The Audre Lorde Project, founded in 1994, is a Brooklyn-based organization for LGBT people of color. The organization concentrates on community organizing and radical nonviolent activism around progressive issues within New York City, especially relating to LGBT communities, AIDS and HIV activism, pro-immigrant activism, prison reform, and organizing among youth of color.[90]

In June 2019, Lorde was one of the inaugural fifty American "pioneers, trailblazers, and heroes" inducted on the National LGBTQ Wall of Honor within the Stonewall National Monument (SNM) in New York City's Stonewall Inn.[91][92] The SNM is the first U.S. national monument dedicated to LGBTQ rights and history,[93] and the wall's unveiling was timed to take place during the 50th anniversary of the Stonewall riots.[94]

In 2014 Lorde was inducted into the Legacy Walk, an outdoor public display in Chicago, Illinois, that celebrates LGBT history and people.[95][96]

The Audre Lorde Award is an annual literary award presented by Publishing Triangle to honor works of lesbian poetry, first presented in 2001.[97]

In June 2019, Lorde's residence in Staten Island[98] was given landmark designation by the New York City Landmarks Preservation Commission.[99][100]

For their first match of March 2019, the women of the United States women's national soccer team each wore a jersey with the name of a woman they were honoring on the back; Megan Rapinoe chose the name of Lorde.[101]

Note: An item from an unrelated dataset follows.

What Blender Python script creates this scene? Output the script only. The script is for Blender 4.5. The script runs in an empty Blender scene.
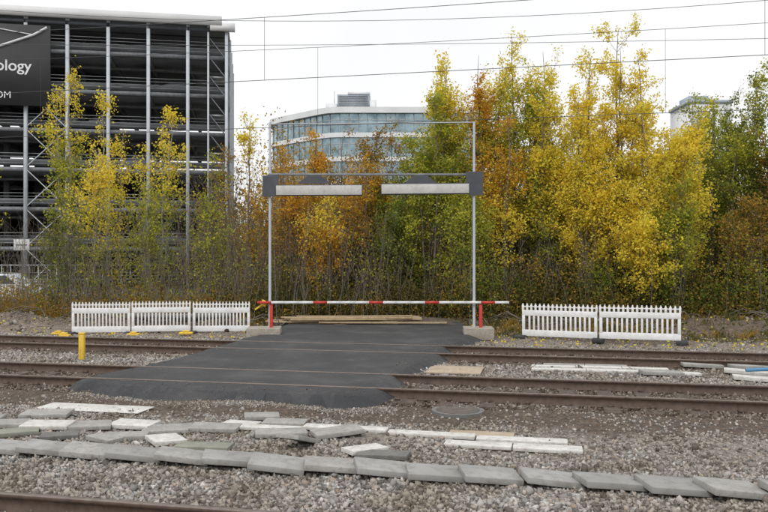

The archives of Audre Lorde are located across various repositories in the United States and Germany. The Audre Lorde Papers are held at Spelman College Archives in Atlanta. As the description in its finding aid states "The collection includes Lorde's books, correspondence, poetry, prose, periodical contributions, manuscripts, diaries, journals, video and audio recordings, and a host of biographical and miscellaneous material."[102] Held at John F. Kennedy Institute of North American Studies at Free University of Berlin (Freie Universität), the Audre Lorde Archive holds correspondence and teaching materials related to Lorde's teaching and visits to Freie University from 1984 to 1992. The Audre Lorde collection at Lesbian Herstory Archives in New York contains audio recordings related to the March on Washington on October 14, 1979, which dealt with the civil rights of the gay and lesbian community as well as poetry readings and speeches.

In January 2021, Audre was named an official "Broad You Should Know" on the podcast Broads You Should Know.[103]

On February 18, 2021, Google celebrated her 87th birthday with a Google Doodle.[104]

On April 29, 2022, the International Astronomical Union approved the name Lorde for a crater on Mercury.[105]

On May 10, 2022, 68th Street and Lexington Avenue by Hunter College was renamed "Audre Lorde Way."[106]